## [What this task involves]
Copy out all the records exactly.

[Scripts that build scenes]
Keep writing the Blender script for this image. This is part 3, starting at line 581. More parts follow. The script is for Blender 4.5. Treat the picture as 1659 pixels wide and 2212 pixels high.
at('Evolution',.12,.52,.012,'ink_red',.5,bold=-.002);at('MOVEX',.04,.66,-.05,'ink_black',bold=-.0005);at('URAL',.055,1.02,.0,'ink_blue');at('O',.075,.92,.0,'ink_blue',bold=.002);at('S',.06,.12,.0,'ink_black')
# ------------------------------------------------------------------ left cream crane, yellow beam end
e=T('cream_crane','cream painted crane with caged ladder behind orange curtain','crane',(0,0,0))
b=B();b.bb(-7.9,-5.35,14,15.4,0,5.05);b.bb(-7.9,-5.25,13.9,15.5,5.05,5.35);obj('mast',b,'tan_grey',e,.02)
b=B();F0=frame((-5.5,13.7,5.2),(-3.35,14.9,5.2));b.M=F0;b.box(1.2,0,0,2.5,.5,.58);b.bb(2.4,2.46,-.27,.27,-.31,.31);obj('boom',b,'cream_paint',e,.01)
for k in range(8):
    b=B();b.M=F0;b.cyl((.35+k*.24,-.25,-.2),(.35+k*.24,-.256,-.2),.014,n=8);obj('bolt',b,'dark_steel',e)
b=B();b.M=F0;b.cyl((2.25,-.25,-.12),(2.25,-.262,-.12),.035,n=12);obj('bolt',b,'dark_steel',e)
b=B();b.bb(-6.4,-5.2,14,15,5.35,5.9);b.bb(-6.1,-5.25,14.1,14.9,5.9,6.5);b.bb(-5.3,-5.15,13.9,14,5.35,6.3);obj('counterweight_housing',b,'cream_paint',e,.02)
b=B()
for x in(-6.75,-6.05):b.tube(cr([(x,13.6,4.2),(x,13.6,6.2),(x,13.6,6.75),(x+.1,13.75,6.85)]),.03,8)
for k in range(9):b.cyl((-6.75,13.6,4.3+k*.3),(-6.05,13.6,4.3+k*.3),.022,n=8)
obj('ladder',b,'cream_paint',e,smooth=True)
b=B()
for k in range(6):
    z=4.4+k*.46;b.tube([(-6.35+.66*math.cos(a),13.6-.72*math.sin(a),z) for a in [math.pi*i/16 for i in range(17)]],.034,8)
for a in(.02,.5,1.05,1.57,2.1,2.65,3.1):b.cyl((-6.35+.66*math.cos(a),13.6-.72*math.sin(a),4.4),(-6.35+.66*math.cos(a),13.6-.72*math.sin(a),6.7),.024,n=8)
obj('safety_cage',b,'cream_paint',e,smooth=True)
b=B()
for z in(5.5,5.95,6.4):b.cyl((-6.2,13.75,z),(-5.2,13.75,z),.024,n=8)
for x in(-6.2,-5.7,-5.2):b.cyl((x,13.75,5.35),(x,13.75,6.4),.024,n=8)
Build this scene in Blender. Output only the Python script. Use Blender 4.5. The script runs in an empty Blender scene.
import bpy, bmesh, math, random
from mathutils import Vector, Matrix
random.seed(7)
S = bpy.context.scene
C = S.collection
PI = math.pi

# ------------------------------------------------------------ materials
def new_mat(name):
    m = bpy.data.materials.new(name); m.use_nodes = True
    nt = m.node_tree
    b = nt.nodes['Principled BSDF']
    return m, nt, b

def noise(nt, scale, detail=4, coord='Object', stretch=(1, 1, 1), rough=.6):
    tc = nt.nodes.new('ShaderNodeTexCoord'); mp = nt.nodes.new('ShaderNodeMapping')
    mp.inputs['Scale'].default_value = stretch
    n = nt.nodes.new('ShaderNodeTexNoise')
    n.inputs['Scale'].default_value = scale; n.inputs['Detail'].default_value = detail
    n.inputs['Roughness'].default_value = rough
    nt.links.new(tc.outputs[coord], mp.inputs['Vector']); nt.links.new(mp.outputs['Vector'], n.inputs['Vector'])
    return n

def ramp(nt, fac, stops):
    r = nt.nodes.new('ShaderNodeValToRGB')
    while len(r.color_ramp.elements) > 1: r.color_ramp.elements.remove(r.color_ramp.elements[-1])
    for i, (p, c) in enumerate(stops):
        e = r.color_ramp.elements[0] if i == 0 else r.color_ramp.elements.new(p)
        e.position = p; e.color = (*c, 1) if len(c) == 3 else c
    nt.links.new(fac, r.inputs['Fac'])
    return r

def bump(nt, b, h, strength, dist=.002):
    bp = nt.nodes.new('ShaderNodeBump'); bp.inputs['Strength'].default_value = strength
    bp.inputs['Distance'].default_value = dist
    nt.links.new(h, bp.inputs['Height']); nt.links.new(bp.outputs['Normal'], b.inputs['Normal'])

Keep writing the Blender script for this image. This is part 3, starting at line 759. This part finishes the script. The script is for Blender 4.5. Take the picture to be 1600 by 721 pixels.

## [The response]
Keep writing the Blender script for this image. This is part 3, starting at line 581. More parts follow. The script is for Blender 4.5. Treat the picture as 1659 pixels wide and 2212 pixels high.
at('Evolution',.12,.52,.012,'ink_red',.5,bold=-.002);at('MOVEX',.04,.66,-.05,'ink_black',bold=-.0005);at('URAL',.055,1.02,.0,'ink_blue');at('O',.075,.92,.0,'ink_blue',bold=.002);at('S',.06,.12,.0,'ink_black')
# ------------------------------------------------------------------ left cream crane, yellow beam end
e=T('cream_crane','cream painted crane with caged ladder behind orange curtain','crane',(0,0,0))
b=B();b.bb(-7.9,-5.35,14,15.4,0,5.05);b.bb(-7.9,-5.25,13.9,15.5,5.05,5.35);obj('mast',b,'tan_grey',e,.02)
b=B();F0=frame((-5.5,13.7,5.2),(-3.35,14.9,5.2));b.M=F0;b.box(1.2,0,0,2.5,.5,.58);b.bb(2.4,2.46,-.27,.27,-.31,.31);obj('boom',b,'cream_paint',e,.01)
for k in range(8):
    b=B();b.M=F0;b.cyl((.35+k*.24,-.25,-.2),(.35+k*.24,-.256,-.2),.014,n=8);obj('bolt',b,'dark_steel',e)
b=B();b.M=F0;b.cyl((2.25,-.25,-.12),(2.25,-.262,-.12),.035,n=12);obj('bolt',b,'dark_steel',e)
b=B();b.bb(-6.4,-5.2,14,15,5.35,5.9);b.bb(-6.1,-5.25,14.1,14.9,5.9,6.5);b.bb(-5.3,-5.15,13.9,14,5.35,6.3);obj('counterweight_housing',b,'cream_paint',e,.02)
b=B()
for x in(-6.75,-6.05):b.tube(cr([(x,13.6,4.2),(x,13.6,6.2),(x,13.6,6.75),(x+.1,13.75,6.85)]),.03,8)
for k in range(9):b.cyl((-6.75,13.6,4.3+k*.3),(-6.05,13.6,4.3+k*.3),.022,n=8)
obj('ladder',b,'cream_paint',e,smooth=True)
b=B()
for k in range(6):
    z=4.4+k*.46;b.tube([(-6.35+.66*math.cos(a),13.6-.72*math.sin(a),z) for a in [math.pi*i/16 for i in range(17)]],.034,8)
for a in(.02,.5,1.05,1.57,2.1,2.65,3.1):b.cyl((-6.35+.66*math.cos(a),13.6-.72*math.sin(a),4.4),(-6.35+.66*math.cos(a),13.6-.72*math.sin(a),6.7),.024,n=8)
obj('safety_cage',b,'cream_paint',e,smooth=True)
b=B()
for z in(5.5,5.95,6.4):b.cyl((-6.2,13.75,z),(-5.2,13.75,z),.024,n=8)
for x in(-6.2,-5.7,-5.2):b.cyl((x,13.75,5.35),(x,13.75,6.4),.024,n=8)
Build this scene in Blender. Output only the Python script. Use Blender 4.5. The script runs in an empty Blender scene.
import bpy, bmesh, math, random
from mathutils import Vector, Matrix
random.seed(7)
S = bpy.context.scene
C = S.collection
PI = math.pi

# ------------------------------------------------------------ materials
def new_mat(name):
    m = bpy.data.materials.new(name); m.use_nodes = True
    nt = m.node_tree
    b = nt.nodes['Principled BSDF']
    return m, nt, b

def noise(nt, scale, detail=4, coord='Object', stretch=(1, 1, 1), rough=.6):
    tc = nt.nodes.new('ShaderNodeTexCoord'); mp = nt.nodes.new('ShaderNodeMapping')
    mp.inputs['Scale'].default_value = stretch
    n = nt.nodes.new('ShaderNodeTexNoise')
    n.inputs['Scale'].default_value = scale; n.inputs['Detail'].default_value = detail
    n.inputs['Roughness'].default_value = rough
    nt.links.new(tc.outputs[coord], mp.inputs['Vector']); nt.links.new(mp.outputs['Vector'], n.inputs['Vector'])
    return n

def ramp(nt, fac, stops):
    r = nt.nodes.new('ShaderNodeValToRGB')
    while len(r.color_ramp.elements) > 1: r.color_ramp.elements.remove(r.color_ramp.elements[-1])
    for i, (p, c) in enumerate(stops):
        e = r.color_ramp.elements[0] if i == 0 else r.color_ramp.elements.new(p)
        e.position = p; e.color = (*c, 1) if len(c) == 3 else c
    nt.links.new(fac, r.inputs['Fac'])
    return r

def bump(nt, b, h, strength, dist=.002):
    bp = nt.nodes.new('ShaderNodeBump'); bp.inputs['Strength'].default_value = strength
    bp.inputs['Distance'].default_value = dist
    nt.links.new(h, bp.inputs['Height']); nt.links.new(bp.outputs['Normal'], b.inputs['Normal'])

Keep writing the Blender script for this image. This is part 3, starting at line 759. This part finishes the script. The script is for Blender 4.5. Take the picture to be 1600 by 721 pixels.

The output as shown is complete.